*WHAT NEEDS TO BE DONE:*
Pick out every line that holds the string "scene" and copy it.

..........

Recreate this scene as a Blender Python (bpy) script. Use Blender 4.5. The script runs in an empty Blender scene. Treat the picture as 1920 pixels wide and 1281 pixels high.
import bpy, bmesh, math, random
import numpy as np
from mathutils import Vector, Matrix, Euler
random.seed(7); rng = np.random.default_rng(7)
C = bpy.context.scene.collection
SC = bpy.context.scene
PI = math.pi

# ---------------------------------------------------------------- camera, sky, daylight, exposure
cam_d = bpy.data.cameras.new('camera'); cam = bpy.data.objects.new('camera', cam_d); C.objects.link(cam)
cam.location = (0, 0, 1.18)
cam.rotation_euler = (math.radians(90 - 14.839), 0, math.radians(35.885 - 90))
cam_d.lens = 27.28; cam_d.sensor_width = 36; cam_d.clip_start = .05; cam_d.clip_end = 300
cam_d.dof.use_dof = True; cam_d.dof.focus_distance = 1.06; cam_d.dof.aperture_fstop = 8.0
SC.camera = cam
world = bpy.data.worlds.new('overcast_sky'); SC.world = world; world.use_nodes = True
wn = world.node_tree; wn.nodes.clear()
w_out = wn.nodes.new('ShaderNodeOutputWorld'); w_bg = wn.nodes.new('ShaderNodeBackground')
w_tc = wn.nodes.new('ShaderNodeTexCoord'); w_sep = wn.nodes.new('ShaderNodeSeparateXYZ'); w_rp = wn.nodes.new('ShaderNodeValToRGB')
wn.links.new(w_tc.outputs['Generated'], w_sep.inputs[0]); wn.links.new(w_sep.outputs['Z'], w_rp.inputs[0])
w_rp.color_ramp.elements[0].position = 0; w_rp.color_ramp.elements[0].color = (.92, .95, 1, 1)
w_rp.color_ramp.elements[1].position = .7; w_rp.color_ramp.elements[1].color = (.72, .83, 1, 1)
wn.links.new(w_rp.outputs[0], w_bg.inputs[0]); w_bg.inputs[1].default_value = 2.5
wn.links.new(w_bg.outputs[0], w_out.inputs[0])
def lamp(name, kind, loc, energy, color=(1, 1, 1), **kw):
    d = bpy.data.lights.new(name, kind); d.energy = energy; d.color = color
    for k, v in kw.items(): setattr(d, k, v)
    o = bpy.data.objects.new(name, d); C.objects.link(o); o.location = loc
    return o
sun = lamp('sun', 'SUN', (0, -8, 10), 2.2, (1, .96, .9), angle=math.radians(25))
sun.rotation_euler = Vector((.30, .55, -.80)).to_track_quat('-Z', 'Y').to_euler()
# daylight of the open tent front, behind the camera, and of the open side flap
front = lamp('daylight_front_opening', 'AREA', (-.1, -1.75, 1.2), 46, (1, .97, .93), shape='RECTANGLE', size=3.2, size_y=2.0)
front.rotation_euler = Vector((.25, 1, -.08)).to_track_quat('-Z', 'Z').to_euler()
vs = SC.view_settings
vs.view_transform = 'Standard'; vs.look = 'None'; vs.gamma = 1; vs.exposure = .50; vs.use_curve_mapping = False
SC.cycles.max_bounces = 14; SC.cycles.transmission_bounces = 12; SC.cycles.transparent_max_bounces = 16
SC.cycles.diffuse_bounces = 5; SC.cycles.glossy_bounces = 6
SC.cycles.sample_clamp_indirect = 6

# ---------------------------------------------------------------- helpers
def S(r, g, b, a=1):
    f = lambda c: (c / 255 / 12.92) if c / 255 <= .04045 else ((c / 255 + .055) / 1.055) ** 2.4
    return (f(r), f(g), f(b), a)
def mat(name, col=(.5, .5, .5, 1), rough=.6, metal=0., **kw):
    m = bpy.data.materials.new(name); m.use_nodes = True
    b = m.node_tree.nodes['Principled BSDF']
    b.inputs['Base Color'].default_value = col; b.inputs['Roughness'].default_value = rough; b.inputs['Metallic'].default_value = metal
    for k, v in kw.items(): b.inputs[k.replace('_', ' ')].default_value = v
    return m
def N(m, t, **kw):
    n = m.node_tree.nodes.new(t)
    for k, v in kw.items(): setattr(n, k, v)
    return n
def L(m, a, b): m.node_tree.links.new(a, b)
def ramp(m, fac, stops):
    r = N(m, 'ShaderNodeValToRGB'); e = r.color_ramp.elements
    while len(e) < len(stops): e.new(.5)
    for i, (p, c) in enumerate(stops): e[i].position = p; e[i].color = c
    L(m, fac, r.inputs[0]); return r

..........

*CORRECT ANSWER:*
Recreate this scene as a Blender Python (bpy) script. Use Blender 4.5. The script runs in an empty Blender scene. Treat the picture as 1920 pixels wide and 1281 pixels high.
C = bpy.context.scene.collection
SC = bpy.context.scene